What Moms Really Think About Participation Trophies

It’s a polarizing topic that’s been debated for years. Are participation trophies for kids good or bad? We asked our Land O’ Frost Facebook community, a group consisting of over 74 thousand people.

As expected, the results varied. Many moms participated in the discussion within the comment section, and plenty of sound points were made on both sides.
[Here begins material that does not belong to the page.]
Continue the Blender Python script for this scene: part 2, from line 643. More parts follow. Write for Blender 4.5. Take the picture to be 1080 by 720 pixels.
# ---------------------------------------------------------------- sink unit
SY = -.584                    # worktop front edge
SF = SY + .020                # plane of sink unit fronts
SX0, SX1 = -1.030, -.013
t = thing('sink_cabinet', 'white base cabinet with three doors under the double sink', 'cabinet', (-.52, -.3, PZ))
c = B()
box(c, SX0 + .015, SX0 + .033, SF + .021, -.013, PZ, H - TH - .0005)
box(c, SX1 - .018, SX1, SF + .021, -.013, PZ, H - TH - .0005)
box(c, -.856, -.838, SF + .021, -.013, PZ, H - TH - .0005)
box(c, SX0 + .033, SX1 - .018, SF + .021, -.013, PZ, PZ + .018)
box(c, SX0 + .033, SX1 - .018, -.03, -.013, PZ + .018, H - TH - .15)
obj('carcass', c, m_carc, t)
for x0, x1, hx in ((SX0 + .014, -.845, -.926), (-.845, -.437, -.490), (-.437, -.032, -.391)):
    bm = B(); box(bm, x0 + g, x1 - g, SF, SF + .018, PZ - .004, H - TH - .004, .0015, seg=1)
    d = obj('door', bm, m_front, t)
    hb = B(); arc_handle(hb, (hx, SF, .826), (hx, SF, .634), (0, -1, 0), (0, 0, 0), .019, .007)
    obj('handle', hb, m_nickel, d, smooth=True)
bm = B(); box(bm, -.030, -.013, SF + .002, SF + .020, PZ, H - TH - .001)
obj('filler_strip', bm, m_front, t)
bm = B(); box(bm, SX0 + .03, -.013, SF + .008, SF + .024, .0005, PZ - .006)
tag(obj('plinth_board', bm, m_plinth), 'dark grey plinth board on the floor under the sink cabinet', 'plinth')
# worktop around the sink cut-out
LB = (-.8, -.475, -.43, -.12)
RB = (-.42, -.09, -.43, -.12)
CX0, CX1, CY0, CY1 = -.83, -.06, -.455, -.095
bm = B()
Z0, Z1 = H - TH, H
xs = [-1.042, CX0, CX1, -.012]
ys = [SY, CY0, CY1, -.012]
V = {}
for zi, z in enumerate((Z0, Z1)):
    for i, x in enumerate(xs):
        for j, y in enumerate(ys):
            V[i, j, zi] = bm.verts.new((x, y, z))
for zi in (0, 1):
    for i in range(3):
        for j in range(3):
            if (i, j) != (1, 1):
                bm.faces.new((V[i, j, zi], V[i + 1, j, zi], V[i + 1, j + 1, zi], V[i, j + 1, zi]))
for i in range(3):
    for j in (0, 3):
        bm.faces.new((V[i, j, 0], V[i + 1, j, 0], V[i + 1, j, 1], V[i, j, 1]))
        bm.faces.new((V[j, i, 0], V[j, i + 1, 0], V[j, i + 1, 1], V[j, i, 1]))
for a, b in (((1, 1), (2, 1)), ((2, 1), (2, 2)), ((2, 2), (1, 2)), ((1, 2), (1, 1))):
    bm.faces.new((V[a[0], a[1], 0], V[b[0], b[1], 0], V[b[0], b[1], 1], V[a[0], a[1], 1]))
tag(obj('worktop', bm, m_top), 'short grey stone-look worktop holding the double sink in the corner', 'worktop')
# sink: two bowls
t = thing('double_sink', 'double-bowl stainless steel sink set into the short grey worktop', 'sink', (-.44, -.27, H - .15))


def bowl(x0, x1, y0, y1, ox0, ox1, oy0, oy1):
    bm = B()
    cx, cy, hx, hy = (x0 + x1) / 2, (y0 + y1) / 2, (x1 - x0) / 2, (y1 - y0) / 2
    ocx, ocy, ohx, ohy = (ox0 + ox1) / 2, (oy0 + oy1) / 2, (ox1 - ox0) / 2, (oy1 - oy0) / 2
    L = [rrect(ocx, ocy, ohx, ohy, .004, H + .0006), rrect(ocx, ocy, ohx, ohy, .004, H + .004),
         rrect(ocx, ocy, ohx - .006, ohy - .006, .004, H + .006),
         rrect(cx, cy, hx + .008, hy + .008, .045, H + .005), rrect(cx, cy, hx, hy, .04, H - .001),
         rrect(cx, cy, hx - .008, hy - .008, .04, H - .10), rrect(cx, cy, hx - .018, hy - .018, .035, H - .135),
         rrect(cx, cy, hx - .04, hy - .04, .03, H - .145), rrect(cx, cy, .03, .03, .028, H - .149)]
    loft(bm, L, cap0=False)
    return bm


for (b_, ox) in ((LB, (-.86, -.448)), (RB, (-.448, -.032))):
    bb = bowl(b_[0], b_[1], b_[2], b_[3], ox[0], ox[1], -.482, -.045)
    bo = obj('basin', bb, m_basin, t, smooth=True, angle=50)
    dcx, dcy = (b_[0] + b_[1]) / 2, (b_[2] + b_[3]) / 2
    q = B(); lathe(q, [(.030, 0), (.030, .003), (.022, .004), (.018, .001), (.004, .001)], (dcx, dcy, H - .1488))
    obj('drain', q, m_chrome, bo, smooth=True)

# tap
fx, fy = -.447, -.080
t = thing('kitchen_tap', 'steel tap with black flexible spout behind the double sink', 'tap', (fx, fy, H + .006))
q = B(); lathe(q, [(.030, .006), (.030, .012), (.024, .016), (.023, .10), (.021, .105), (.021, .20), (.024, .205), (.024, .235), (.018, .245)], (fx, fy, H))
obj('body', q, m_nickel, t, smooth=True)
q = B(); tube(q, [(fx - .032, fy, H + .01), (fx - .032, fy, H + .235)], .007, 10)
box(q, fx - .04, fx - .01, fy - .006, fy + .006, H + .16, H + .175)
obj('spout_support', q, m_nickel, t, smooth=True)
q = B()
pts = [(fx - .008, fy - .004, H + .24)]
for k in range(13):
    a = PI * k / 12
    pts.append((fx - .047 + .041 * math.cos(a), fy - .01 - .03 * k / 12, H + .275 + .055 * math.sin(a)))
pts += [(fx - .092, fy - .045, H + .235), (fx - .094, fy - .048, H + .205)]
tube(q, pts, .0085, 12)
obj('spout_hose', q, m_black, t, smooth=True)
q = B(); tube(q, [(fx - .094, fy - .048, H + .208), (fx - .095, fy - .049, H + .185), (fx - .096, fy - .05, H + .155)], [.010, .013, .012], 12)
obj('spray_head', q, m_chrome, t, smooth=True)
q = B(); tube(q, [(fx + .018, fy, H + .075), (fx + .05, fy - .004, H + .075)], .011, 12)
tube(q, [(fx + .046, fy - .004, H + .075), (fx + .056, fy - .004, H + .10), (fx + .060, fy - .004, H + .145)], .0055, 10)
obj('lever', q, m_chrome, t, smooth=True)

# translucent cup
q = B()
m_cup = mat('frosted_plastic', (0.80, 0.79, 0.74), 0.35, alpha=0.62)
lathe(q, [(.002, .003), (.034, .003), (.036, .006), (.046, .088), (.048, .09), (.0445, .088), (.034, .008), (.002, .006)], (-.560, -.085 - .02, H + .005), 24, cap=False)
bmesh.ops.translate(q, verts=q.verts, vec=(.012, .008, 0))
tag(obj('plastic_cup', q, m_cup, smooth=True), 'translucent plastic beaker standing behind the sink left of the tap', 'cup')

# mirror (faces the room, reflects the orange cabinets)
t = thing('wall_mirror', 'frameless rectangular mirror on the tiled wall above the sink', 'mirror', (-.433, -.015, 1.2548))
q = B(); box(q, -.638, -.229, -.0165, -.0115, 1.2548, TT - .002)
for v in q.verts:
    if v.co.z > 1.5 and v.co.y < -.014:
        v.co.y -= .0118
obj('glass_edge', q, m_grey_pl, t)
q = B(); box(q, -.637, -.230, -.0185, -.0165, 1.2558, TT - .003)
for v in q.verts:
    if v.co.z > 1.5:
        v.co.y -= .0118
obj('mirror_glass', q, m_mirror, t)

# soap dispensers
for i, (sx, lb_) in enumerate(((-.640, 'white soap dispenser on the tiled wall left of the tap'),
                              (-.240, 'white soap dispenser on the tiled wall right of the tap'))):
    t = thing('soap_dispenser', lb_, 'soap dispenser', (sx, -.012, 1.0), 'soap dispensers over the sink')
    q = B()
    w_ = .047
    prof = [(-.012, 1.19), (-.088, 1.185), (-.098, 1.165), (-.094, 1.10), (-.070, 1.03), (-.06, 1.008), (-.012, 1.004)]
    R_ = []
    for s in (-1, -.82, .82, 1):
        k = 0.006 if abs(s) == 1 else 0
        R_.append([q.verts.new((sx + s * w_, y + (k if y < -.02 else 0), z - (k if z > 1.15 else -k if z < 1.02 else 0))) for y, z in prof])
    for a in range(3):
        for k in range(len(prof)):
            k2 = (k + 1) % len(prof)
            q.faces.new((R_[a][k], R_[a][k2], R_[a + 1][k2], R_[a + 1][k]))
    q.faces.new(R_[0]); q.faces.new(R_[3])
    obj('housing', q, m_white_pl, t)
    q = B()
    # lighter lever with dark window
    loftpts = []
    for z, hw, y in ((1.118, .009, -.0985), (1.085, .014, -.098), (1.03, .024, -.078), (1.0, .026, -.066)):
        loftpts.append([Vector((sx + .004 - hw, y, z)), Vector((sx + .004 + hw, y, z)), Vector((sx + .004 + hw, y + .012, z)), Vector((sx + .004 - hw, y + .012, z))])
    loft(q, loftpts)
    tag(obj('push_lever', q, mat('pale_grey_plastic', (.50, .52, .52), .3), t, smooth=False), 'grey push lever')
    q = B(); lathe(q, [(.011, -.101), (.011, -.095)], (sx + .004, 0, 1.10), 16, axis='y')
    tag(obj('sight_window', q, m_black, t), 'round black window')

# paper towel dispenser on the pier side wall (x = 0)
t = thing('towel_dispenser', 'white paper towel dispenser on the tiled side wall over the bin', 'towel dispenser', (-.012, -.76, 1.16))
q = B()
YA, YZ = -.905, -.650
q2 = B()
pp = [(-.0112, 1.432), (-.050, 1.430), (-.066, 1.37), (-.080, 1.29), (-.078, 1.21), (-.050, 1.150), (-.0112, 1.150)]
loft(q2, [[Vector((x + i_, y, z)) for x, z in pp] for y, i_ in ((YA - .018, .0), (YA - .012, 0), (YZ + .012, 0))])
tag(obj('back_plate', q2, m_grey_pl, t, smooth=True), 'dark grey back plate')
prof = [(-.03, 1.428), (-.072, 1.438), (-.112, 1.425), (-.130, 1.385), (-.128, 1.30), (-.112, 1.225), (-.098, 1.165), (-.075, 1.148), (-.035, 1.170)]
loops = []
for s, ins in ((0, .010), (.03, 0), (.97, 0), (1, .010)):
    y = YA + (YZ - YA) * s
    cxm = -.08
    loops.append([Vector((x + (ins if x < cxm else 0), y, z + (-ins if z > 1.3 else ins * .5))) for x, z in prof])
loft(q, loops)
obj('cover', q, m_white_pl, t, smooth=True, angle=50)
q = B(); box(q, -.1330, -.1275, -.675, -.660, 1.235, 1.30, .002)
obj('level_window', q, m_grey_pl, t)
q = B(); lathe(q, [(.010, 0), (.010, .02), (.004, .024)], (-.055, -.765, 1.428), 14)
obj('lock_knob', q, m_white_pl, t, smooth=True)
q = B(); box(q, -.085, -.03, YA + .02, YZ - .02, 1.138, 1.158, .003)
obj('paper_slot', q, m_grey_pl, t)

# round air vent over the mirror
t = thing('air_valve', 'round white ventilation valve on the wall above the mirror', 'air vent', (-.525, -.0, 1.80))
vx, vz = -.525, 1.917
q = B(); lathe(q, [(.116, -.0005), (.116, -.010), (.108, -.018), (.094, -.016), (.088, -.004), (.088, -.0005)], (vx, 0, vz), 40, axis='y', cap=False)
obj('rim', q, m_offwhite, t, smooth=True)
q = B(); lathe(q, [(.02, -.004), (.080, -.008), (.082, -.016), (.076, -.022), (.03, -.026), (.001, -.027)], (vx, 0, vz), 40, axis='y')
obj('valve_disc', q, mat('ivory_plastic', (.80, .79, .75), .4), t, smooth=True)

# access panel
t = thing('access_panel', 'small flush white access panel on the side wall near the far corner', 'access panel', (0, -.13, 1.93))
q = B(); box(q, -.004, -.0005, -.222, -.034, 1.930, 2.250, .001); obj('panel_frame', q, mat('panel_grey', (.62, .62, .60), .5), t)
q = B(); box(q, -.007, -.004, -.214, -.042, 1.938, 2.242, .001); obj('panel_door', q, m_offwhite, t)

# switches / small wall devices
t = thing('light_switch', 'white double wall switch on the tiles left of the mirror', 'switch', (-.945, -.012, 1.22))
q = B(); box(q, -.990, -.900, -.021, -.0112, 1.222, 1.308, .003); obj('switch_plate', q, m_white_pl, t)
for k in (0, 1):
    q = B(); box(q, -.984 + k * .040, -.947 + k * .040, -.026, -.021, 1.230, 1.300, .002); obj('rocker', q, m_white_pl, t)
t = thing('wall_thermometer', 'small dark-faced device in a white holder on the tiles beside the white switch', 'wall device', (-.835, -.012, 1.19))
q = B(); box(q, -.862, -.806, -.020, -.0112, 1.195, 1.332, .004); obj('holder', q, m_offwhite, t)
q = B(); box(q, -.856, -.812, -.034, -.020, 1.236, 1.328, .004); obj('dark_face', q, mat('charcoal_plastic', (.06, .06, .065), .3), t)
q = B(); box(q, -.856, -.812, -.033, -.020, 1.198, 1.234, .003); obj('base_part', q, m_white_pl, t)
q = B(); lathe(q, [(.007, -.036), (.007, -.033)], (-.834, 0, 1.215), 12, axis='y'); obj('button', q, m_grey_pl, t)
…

We compiled responses both for and against participation trophies. The debate was spirited but respectful. After all, this is about the kids. But it’s an interesting discussion and the following are what moms like you had to say:

Pro Participation

  • I’m for it. Everyone wins for not quitting!! – Cathy S.
  • For! Kids don’t want to be left out. They try very hard. – Jen H.
  • I think it’s a good idea for the little ones – say 10 years or below. They are so proud of their trophies! – Karian H.
  • Yes, I am because all kids need encouragement even if they don’t win. – Lisa S.
  • For a few years, they’re great. Let kids learn and have fun. Even if you aren’t good at it at first, you should still want to play. – Karen O.
  • It’s nice to be acknowledged for your effort. Because when you’re an adult, your coworkers are going to steal your gold. – MJ C.

Against Participation

  • They need to grow up with the understanding that you don’t always get rewarded for everything, like just showing up. It never hurt me not to get a trophy or ribbon. I only got what I worked for and won with my hard work. – Patricia B.
  • .. get what you earn. – Kim M.
  • Against, what is happening today is a product of people not knowing how to lose gracefully. Everyone is not a winner, you have to have losers to teach a point. – Shelley C.
  • I’m against the participation trophies. All they do is teach our kids that they should receive things for nothing. I want my son to learn he must work hard and earn what he gets. In life, you don’t get handouts so why teach our children it does? – Saundra D.
  • I’ve taught my children how to handle loss, disappointment, winning, that giving your all is the expectation but not always enough, and sometimes you are not the best all without a participation award. – Wendy R.
  • My kids are in 4-H. They give a participation ribbon to kids five to eight, which they all hate by the time they are six. They want real ribbons and real competition. They learn to lose gracefully, analyze what they did, figure out how to improve by the next contest and when they win it means something. Always earned never given is the motto on our trophy shelf. – Cindy P.